(Some records)
▼
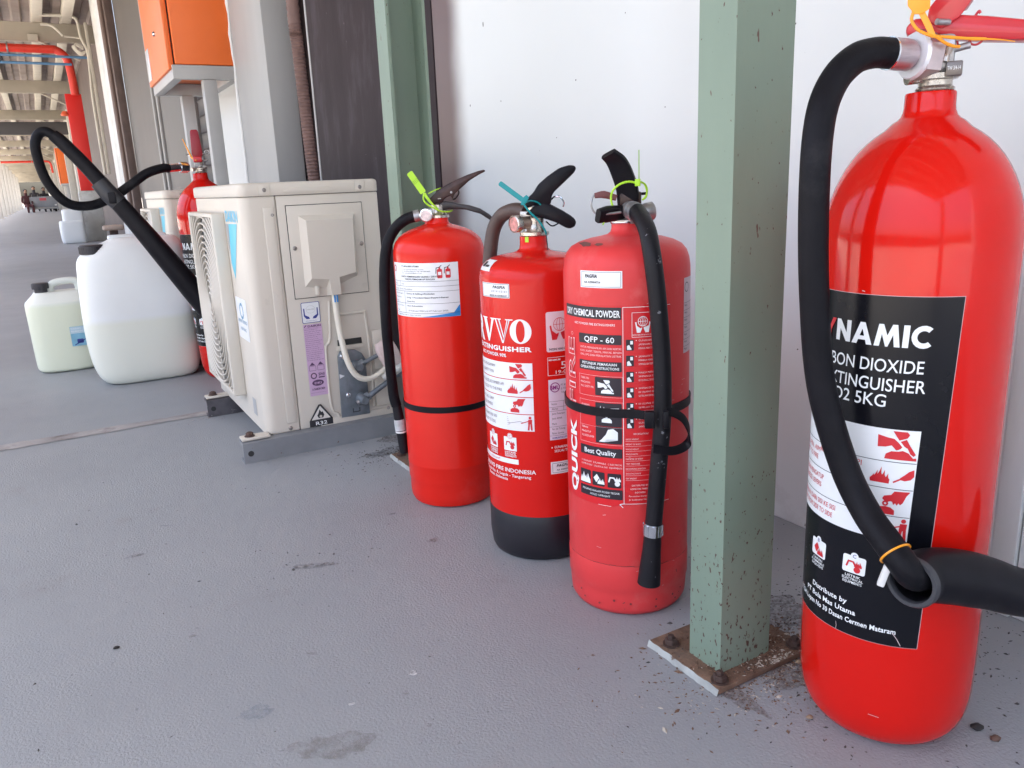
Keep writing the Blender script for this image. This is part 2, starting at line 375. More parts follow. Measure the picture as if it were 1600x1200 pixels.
floor = MB().box(-2.1, 1.3, -14, 110, -0.119, 0.0).build('floor', FLOORM, smooth=False); tag(floor, kind='structure')
# expansion joint: an uneven filler strip across the corridor
def joint():
    b = MB(); n = 90; rnd = random.Random(3)
    xs = [-2.0+2.33*i/n for i in range(n+1)]; rows = []
    for x in xs:
        wd = 0.022-0.006*max(0, (x+0.2)/0.5) + rnd.uniform(-0.003, 0.003); c = 2.236+0.004*math.sin(x*5)
        rows.append([(x, c-wd-0.005, 0.0012), (x, c-wd, 0.003+rnd.uniform(0, .001)), (x, c-0.3*wd, 0.0045+rnd.uniform(0, .0015)), (x, c+0.3*wd, 0.0042+rnd.uniform(0, .0015)), (x, c+wd, 0.003), (x, c+wd+0.004, 0.0012)])
    V = [[b.bm.verts.new(q) for q in r] for r in rows]
    for a, c in zip(V, V[1:]):
        for k in range(5): b.bm.faces.new((a[k], c[k], c[k+1], a[k+1]))
    return b.build('expansion_joint', mat('joint_filler', (0.36, 0.335, 0.325), 0.8, var=0.22, vscale=9, bump=0.002, bscale=60, dirt=(0.17, 0.14, 0.13), dirt_scale=14, dirt_amt=0.1), floor)
joint()

# white sandwich-panel wall beside the row of extinguishers
def painted_brown_reflection():  # soft brown reflection painted into the panel colour towards its far edge
    m = mat('white_panel_painted_reflection', (0.695, 0.715, 0.71), 0.35, var=0.03, vscale=1.2, bump=0.0003, bscale=6, rvar=0.08, spots=(0.35, 0.33, 0.31), spot_scale=38, spot_amt=-0.035)
    N = m.node_tree.nodes; L = m.node_tree.links; b = N['Principled BSDF']; src = b.inputs['Base Color'].links[0].from_socket
    tc = N.new('ShaderNodeTexCoord'); sp = N.new('ShaderNodeSeparateXYZ'); L.new(tc.outputs['Object'], sp.inputs[0])
    nz = N.new('ShaderNodeTexNoise'); nz.inputs['Scale'].default_value = 5; nz.inputs['Detail'].default_value = 3; L.new(tc.outputs['Object'], nz.inputs['Vector'])
    ad = N.new('ShaderNodeMath'); ad.operation = 'MULTIPLY_ADD'; ad.inputs[1].default_value = 0.05; L.new(nz.outputs['Fac'], ad.inputs[0]); L.new(sp.outputs['Y'], ad.inputs[2])
    mr = N.new('ShaderNodeMapRange'); mr.interpolation_type = 'SMOOTHSTEP'; mr.inputs[1].default_value = 1.985; mr.inputs[2].default_value = 2.105; L.new(ad.outputs[0], mr.inputs[0])
    mx = N.new('ShaderNodeMix'); mx.data_type = 'RGBA'; L.new(mr.outputs[0], mx.inputs[0]); L.new(src, mx.inputs[6]); mx.inputs[7].default_value = (0.115, 0.062, 0.058, 1)
    L.new(mx.outputs[2], b.inputs['Base Color']); return m
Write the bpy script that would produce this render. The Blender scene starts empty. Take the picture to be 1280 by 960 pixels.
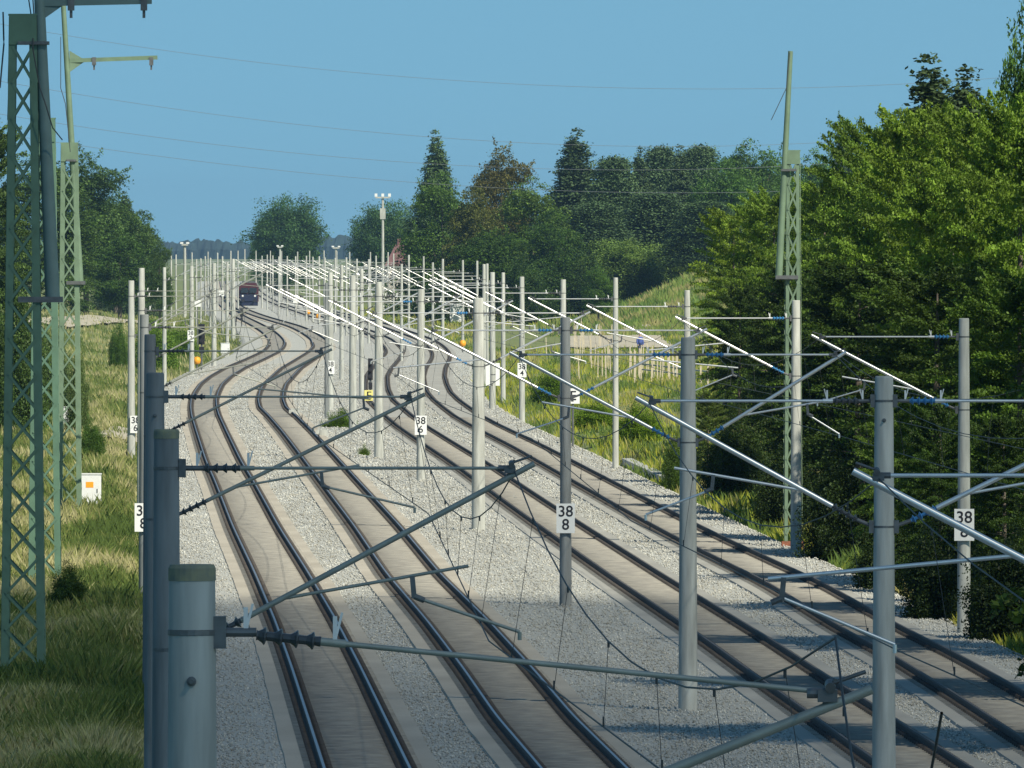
import bpy, math, random
import numpy as np
from mathutils import Vector, Matrix, noise

random.seed(7)
rng = np.random.default_rng(7)
SC = bpy.context.scene
COL = SC.collection
PI = math.pi
H, F, CX, HY = 9.3, 16000.0, 640.0, 310.0     # camera height, focal length in photo pixels, centre, horizon row

# ------------------------------------------------------------------ camera, sky, sun, exposure
cam = bpy.data.objects.new('camera', bpy.data.cameras.new('camera')); COL.objects.link(cam)
cam.data.sensor_width = 36; cam.data.lens = F / 1280 * 36
cam.data.clip_start = 1; cam.data.clip_end = 30000
cam.location = (0, 0, H)
cam.rotation_euler = (PI / 2 - math.atan((480 - HY) / F), 0, 0)
SC.camera = cam

SUN_TO = Vector((.616, -.788, .933)).normalized()          # from the scene towards the sun
w = bpy.data.worlds.new('World'); SC.world = w; w.use_nodes = True
nt = w.node_tree; nt.nodes.clear()
out = nt.nodes.new('ShaderNodeOutputWorld'); bg = nt.nodes.new('ShaderNodeBackground')
sky = nt.nodes.new('ShaderNodeTexSky'); sky.sky_type = 'NISHITA'; sky.sun_disc = False
sky.sun_elevation = math.asin(SUN_TO.z)
sky.sun_rotation = math.atan2(SUN_TO.x, SUN_TO.y)
sky.air_density = 1.0; sky.dust_density = 0.3; sky.ozone_density = 2.2; sky.altitude = 600
tc = nt.nodes.new('ShaderNodeTexCoord'); add = nt.nodes.new('ShaderNodeVectorMath'); add.operation = 'ADD'
add.inputs[1].default_value = (0, 0, 0.16)
nrm = nt.nodes.new('ShaderNodeVectorMath'); nrm.operation = 'NORMALIZE'
tint = nt.nodes.new('ShaderNodeMix'); tint.data_type = 'RGBA'; tint.blend_type = 'MULTIPLY'
tint.inputs[0].default_value = 1; tint.inputs[7].default_value = (.72, 1.04, 1.0, 1)
nt.links.new(tc.outputs['Generated'], add.inputs[0]); nt.links.new(add.outputs[0], nrm.inputs[0])
nt.links.new(nrm.outputs[0], sky.inputs[0]); nt.links.new(sky.outputs[0], tint.inputs[6])
nt.links.new(tint.outputs[2], bg.inputs[0]); nt.links.new(bg.outputs[0], out.inputs[0])
bg.inputs[1].default_value = 0.062
sun = bpy.data.objects.new('sun', bpy.data.lights.new('sun', 'SUN')); COL.objects.link(sun)
sun.data.energy = 3.9; sun.data.angle = math.radians(.5); sun.data.color = (1, .93, .77)
sun.rotation_euler = SUN_TO.to_track_quat('Z', 'Y').to_euler()
SC.view_settings.view_transform = 'Standard'; SC.view_settings.look = 'None'
SC.view_settings.exposure = 0.70; SC.view_settings.gamma = 1
SC.render.engine = 'CYCLES'
SC.cycles.max_bounces = 6; SC.cycles.transparent_max_bounces = 12; SC.cycles.volume_bounces = 0

# ------------------------------------------------------------------ materials
MATS = {}
def mat(name, col, rough=.8, metal=0, var=0., scale=8., col2=None, bump=0., bscale=30., objcol=False, attr=None,
        transl=0., stretch=(1, 1, 1), detail=5):
    m = bpy.data.materials.new(name); m.use_nodes = True; n = m.node_tree; N = n.nodes; L = n.links
    p = N['Principled BSDF']; p.inputs['Roughness'].default_value = rough; p.inputs['Metallic'].default_value = metal
    p.inputs['Base Color'].default_value = (*col, 1)
    g = N.new('ShaderNodeNewGeometry'); mp = N.new('ShaderNodeVectorMath'); mp.operation = 'MULTIPLY'
    mp.inputs[1].default_value = stretch; L.new(g.outputs['Position'], mp.inputs[0])
    cur = None
    if attr:
        a = N.new('ShaderNodeAttribute'); a.attribute_name = attr; cur = a.outputs['Color']
    if var > 0 or col2:
        t = N.new('ShaderNodeTexNoise'); t.inputs['Scale'].default_value = scale; t.inputs['Detail'].default_value = detail
        L.new(mp.outputs[0], t.inputs['Vector'])
        r = N.new('ShaderNodeMapRange'); r.inputs[1].default_value = .32; r.inputs[2].default_value = .68
        L.new(t.outputs['Fac'], r.inputs[0])
        mx = N.new('ShaderNodeMix'); mx.data_type = 'RGBA'
        c2 = col2 or tuple(c * (1 - var) for c in col); c1 = col if col2 else tuple(min(1, c * (1 + var)) for c in col)
        mx.inputs[6].default_value = (*c1, 1); mx.inputs[7].default_value = (*c2, 1)
        L.new(r.outputs[0], mx.inputs[0]); cur = mx.outputs[2]
    if objcol:
        oi = N.new('ShaderNodeObjectInfo'); mm = N.new('ShaderNodeMix'); mm.data_type = 'RGBA'; mm.blend_type = 'MULTIPLY'
        mm.inputs[0].default_value = 1
        if cur is None:
            rgb = N.new('ShaderNodeRGB'); rgb.outputs[0].default_value = (*col, 1); cur = rgb.outputs[0]
        L.new(cur, mm.inputs[6]); L.new(oi.outputs['Color'], mm.inputs[7]); cur = mm.outputs[2]
    if cur is not None: L.new(cur, p.inputs['Base Color'])
    if bump > 0:
        t2 = N.new('ShaderNodeTexNoise'); t2.inputs['Scale'].default_value = bscale; L.new(mp.outputs[0], t2.inputs['Vector'])
        b = N.new('ShaderNodeBump'); b.inputs['Strength'].default_value = bump; b.inputs['Distance'].default_value = .05
        L.new(t2.outputs['Fac'], b.inputs['Height']); L.new(b.outputs[0], p.inputs['Normal'])
    if transl > 0:
        tr = N.new('ShaderNodeBsdfTranslucent'); ms = N.new('ShaderNodeMixShader'); ms.inputs[0].default_value = transl
        hs = N.new('ShaderNodeMix'); hs.data_type = 'RGBA'; hs.blend_type = 'MULTIPLY'; hs.inputs[0].default_value = 1
        hs.inputs[7].default_value = (1.3, 1.35, .5, 1)
        L.new(cur, hs.inputs[6]); L.new(hs.outputs[2], tr.inputs[0])
        L.new(p.outputs[0], ms.inputs[1]); L.new(tr.outputs[0], ms.inputs[2])
        L.new(ms.outputs[0], N['Material Output'].inputs[0])
    MATS[name] = m
    return m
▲
Given problem => Exclude any pictures, and restate word for word the lines from the one containing "Write the bpy" through the one containing "from mathutils import Vector, Matrix, noise", both included.

Finished exercise =>
Write the bpy script that would produce this render. The Blender scene starts empty. Take the picture to be 1280 by 960 pixels.
import bpy, math, random
import numpy as np
from mathutils import Vector, Matrix, noise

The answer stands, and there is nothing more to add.